Si la filière laitière fait aujourd’hui figure de bon élève, ce n’est pas le cas en viande bovine...
P. E. : “Les entreprises chargées de vendre nos animaux et nos viandes n’ont pas intégré l’évolution de la réglementation au travers des ÉGA. Il faut qu’elles se mettent elles aussi à proposer des prix qui permettent de couvrir les coûts de production des éleveurs, que ce soit pour la viande issue de nos races à viande ou de celles en provenance des races laitières. Tous les opérateurs doivent demander au minimum 4,85 € le kilo carcasse pour nos races à viande. On n’y est pas ! Et que ce soit en broutard ou viande finie, la conjoncture n’explique pas les prix actuels trop bas. S’agissant de la filière porcine, on ne peut en revanche que se féliciter des cours actuels en espérant que cette hausse, liée au marché chinois, soit durable.”

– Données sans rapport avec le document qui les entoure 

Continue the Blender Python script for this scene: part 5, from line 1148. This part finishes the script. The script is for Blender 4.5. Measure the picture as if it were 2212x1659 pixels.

Pac : touche pas à mon budget...
Les discussions ont débuté sur la future Pac, êtes-vous confiant à ce stade ?
P. E. : “Même si ce n’est pas forcément le sujet du moment, il va arriver très vite. Les Anglais sont sortis de l’Union européenne et les chefs d’État ont commencé à discuter du budget de la future Pac. Le point le plus important, c’est que les chefs d’État maintiennent le budget de la Politique agricole commune au niveau où il est aujourd’hui. Pour l’instant, la France tient bon. Les discussions se font aussi sur une Pac encore plus verte, on parle du “green deal”. Ce qui préoccupe les responsables agricoles du Cantal et de toutes les régions de montagne c’est de faire reconnaître notre modèle d’agriculture comme préservant déjà l’environnement. Il serait difficile, voire impossible, de nous demander d’aller encore plus loin dans la protection de l’environnement. Nous avons un modèle déjà exemplaire, qui doit être reconnu dans la future Pac.”